Delivery workers stop under flyovers to get some relief from the heat. Office-goers press themselves against the few shaded corners outside metro stations. Inside apartments, air-conditioners hum nonstop as electricity meters spin faster through the afternoon. On roads across Delhi, Hyderabad, Bengaluru, and Kolkata, the heat rises visibly off concrete like smoke.
Across India, scenes like this are becoming routine.
But in cities and small industrial clusters, a new generation of climate startups is beginning to treat heat as a design problem waiting to be solved.
They don’t see the heat problem as an inevitable summer discomfort.
Instead, they are building cooling systems without refrigerants, mapping invisible heat from space, and redesigning homes with terracotta, agricultural waste, and passive cooling.
A country heating faster than it can cool
In several parts of the country, temperatures now regularly cross 45°C during peak summer months, affecting millions of people.

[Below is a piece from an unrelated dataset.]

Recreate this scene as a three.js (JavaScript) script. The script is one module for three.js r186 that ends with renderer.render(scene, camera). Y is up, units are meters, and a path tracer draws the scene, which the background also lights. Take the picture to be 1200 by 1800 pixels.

According to the India Meteorological Department, many states have recorded an increase in heatwave days over the past decade, with northwestern, central, and eastern India among the worst-affected regions.
The danger is not just limited to discomfort.
Extreme heat directly affects human health, causing dehydration, heat exhaustion, heatstroke, kidney stress, and, in severe cases, death.
India’s growing heat crisis is pushing startups to build sustainable cooling system. Photograph: (Energies Media)
Outdoor workers — such as construction labourers, delivery staff, farmers, sanitation workers, factory employees, and street vendors — remain among the most vulnerable because their livelihoods depend on long hours under direct sunlight.
In low-income neighbourhoods, tin-roof houses often trap heat well into the night, making sleep difficult and recovery from daytime exposure nearly impossible.
Yet some startups are attempting to rewrite this narrative.
Cooling without heating the planet
Conventional air-conditioners consume large amounts of electricity, leak refrigerant gases that are far more potent than carbon dioxide, and release waste heat back into already overheated streets.
For decades, this appeared unavoidable.
Then came Hyderabad-based startup Ambiator.
Founded by Jeeten Desai and Tiger Aster, the company developed a refrigerant-free cooling system designed specifically for India’s extreme summers. Their system, called the Ambiator 5TR, sits somewhere between a desert cooler and a traditional AC.
The system reportedly uses nearly 80% less electricity than conventional air-conditioners while consuming significantly less water than regular coolers. It delivers fresh, cooled air and can maintain indoor temperatures between 24°C and 28°C during harsh summers.
The founders focused especially on spaces where heat exposure directly affects productivity and health.
Mapping invisible heat from space
Some startups are approaching the heat crisis from much farther away — hundreds of kilometres above Earth.
SatLeo Labs is using thermal satellites, drones, and artificial intelligence to detect dangerous heat build-up across cities before it escalates into fires, pollution spikes, or public health emergencies.
Instead of waiting for visible signs of overheating, the company maps “invisible heat” across landfills, industrial zones, and dense urban neighbourhoods in near real time.
Extreme heat directly affects human health, causing dehydration, heat exhaustion, heatstroke, kidney stress, etc. Photograph: (The Better India)
Using infrared thermal imaging, SatLeo’s system can reportedly identify abnormal heat patterns, methane build-up, underground landfill fires, and overheated neighbourhoods even through smoke or haze. Artificial intelligence then converts the data into simplified dashboards and alerts for city officials.
In Tumakuru, Karnataka, the startup mapped a 40-acre landfill along with city-wide heat zones. Authorities used the information to identify dangerous hotspots, target plantation drives in the hottest neighbourhoods, monitor greenhouse gas emissions, and respond faster during extreme heat conditions.
Reinventing cooling with clay and mushrooms
Apart from satellites and complex machinery, some solutions are being built from terracotta, sugarcane waste, and mushroom spores.
The Alliance for an Energy Efficient Economy (AEEE), through the Solar Decathlon India challenge, has encouraged students and researchers to create low-cost, energy-efficient cooling systems that work inside existing homes without depending heavily on conventional air-conditioners.
Their focus is retrofit cooling — solutions people can install in already-built homes facing extreme heat.
The ideas emerging from the programme include terracotta cooling walls, mycelium ceiling panels made from mushroom spores and sugarcane bagasse, solar-powered cooling systems, and passive cooling kits inspired by traditional Indian architecture.
One IIT Delhi team developed “Terracool,” a terracotta-based wall cooling system that reportedly reduced indoor temperatures by up to 7°C while lowering humidity. Another Bengaluru-based team created “MushCool,” biodegradable insulation panels using agricultural waste and mycelium.
Together, these experiments are pushing a larger idea into public conversation: India’s cooling future may not lie in building more powerful air-conditioners.
It lies in redesigning how homes, cities, and workplaces respond to heat itself.
These startup innovations are helping reimagine what cooling should look like in a warming world.